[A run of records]
################

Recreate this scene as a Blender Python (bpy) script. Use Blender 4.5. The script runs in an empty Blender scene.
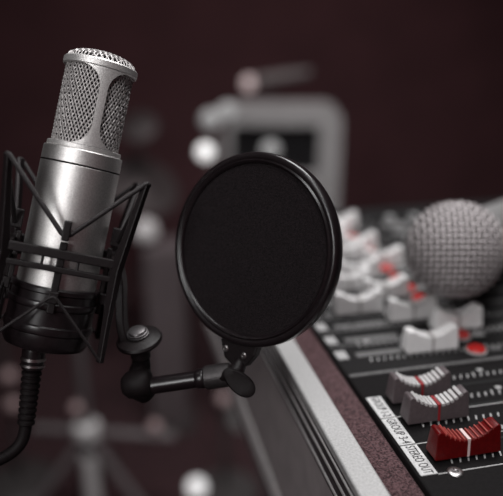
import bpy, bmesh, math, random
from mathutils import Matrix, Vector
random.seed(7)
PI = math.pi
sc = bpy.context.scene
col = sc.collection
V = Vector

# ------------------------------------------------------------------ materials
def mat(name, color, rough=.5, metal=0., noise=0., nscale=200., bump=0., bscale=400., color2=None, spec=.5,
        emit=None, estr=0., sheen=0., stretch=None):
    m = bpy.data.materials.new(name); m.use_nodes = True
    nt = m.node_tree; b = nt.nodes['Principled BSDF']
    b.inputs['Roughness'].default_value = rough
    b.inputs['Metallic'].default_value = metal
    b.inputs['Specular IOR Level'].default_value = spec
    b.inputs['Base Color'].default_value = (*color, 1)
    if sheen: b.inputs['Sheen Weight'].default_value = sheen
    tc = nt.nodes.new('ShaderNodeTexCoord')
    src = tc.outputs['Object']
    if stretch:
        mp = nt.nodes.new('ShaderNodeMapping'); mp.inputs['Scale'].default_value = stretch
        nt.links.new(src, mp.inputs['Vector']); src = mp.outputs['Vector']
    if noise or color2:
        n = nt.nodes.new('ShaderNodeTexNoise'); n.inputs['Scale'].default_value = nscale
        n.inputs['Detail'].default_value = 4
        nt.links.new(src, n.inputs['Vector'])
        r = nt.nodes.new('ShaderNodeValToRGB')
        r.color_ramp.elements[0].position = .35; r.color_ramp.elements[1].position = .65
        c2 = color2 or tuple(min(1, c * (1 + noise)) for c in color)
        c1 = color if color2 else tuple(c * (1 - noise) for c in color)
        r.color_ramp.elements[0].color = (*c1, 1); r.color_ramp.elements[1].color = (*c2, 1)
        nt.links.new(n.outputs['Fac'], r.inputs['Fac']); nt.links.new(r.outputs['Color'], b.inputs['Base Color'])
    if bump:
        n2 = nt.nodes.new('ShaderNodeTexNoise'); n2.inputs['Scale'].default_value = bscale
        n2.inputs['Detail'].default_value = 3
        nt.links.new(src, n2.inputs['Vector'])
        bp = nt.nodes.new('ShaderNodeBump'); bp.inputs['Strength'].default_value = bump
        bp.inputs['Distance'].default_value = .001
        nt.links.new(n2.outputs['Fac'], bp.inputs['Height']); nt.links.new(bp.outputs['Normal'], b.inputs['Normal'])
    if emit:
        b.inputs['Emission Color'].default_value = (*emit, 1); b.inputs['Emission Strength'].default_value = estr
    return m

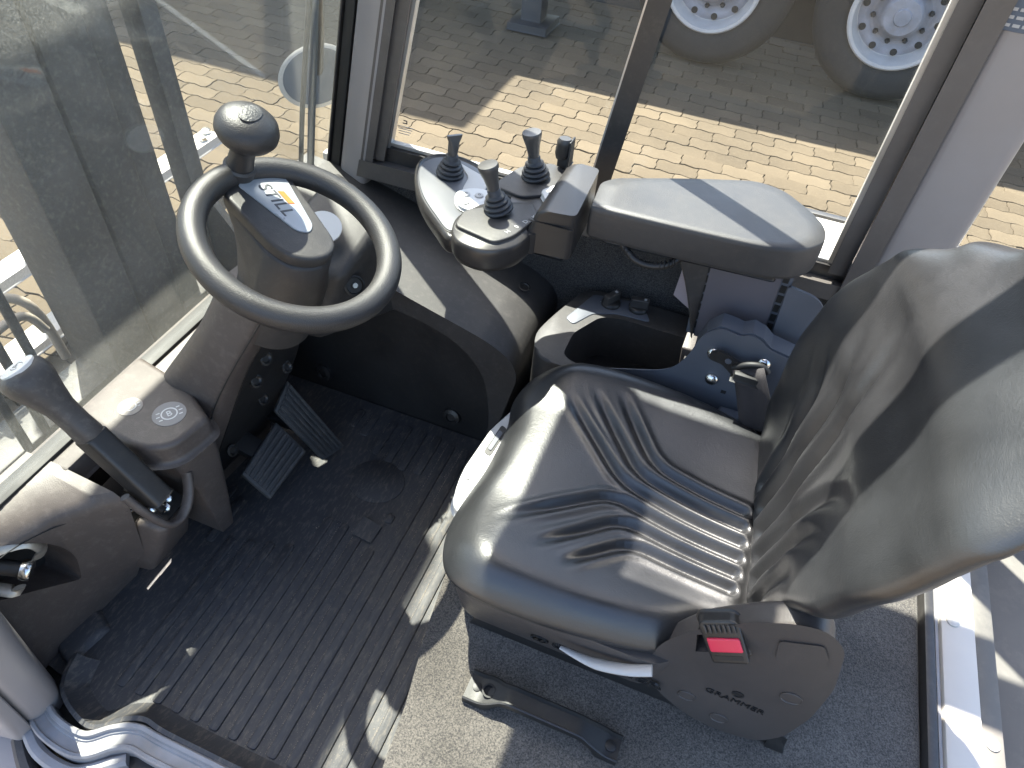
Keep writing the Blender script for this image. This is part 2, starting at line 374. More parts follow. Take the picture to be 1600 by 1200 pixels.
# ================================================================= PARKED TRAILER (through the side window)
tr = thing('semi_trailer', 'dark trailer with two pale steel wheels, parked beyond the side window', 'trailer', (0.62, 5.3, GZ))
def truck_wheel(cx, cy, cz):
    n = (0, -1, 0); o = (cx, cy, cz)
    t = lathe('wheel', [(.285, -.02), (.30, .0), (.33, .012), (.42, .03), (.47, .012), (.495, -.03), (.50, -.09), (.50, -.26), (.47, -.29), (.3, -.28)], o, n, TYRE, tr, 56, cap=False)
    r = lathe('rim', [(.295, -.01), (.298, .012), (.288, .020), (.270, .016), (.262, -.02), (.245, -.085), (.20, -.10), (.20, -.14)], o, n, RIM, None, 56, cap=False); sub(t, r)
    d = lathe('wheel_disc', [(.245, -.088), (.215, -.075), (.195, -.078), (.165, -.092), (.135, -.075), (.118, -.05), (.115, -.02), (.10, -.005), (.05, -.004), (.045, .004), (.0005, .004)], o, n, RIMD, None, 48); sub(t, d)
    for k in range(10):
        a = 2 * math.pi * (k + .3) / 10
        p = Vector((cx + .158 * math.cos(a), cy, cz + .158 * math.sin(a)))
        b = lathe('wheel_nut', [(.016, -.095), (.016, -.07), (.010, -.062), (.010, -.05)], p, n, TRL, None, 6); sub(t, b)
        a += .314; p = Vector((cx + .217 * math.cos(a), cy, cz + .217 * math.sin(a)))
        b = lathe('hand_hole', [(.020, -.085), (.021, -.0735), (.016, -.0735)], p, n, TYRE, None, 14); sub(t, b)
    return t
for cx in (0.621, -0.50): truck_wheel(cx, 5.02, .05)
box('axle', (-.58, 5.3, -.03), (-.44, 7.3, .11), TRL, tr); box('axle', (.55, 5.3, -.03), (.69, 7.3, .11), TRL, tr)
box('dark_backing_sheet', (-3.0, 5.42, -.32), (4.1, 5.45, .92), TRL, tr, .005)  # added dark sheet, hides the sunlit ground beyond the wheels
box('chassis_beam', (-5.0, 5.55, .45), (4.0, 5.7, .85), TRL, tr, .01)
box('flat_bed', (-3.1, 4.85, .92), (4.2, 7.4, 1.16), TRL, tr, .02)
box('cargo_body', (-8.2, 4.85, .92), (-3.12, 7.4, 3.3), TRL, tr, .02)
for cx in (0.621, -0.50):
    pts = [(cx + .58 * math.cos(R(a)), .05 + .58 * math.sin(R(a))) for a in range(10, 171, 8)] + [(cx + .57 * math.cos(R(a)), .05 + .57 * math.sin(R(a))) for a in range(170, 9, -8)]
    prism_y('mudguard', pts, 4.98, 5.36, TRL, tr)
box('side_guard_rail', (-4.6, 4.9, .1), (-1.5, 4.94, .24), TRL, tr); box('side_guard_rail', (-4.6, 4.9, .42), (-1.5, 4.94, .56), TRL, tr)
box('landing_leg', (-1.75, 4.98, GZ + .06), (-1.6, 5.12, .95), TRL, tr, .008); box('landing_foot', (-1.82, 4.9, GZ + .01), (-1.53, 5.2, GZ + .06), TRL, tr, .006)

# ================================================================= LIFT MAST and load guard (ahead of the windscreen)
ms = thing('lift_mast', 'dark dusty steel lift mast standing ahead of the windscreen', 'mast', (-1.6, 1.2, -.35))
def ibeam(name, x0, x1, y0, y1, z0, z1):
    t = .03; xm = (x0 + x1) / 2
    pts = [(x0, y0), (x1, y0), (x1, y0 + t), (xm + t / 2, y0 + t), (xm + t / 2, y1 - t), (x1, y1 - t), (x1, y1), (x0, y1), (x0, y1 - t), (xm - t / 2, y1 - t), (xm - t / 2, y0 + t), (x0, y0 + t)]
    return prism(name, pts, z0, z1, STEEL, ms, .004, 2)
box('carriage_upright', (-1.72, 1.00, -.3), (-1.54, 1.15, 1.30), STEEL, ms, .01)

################

■ TO BE DONE
Look through the lines above and collect those with the word "this".

■ SOLVED EXERCISE
Recreate this scene as a Blender Python (bpy) script. Use Blender 4.5. The script runs in an empty Blender scene.
Keep writing the Blender script for this image. This is part 2, starting at line 374. More parts follow. Take the picture to be 1600 by 1200 pixels.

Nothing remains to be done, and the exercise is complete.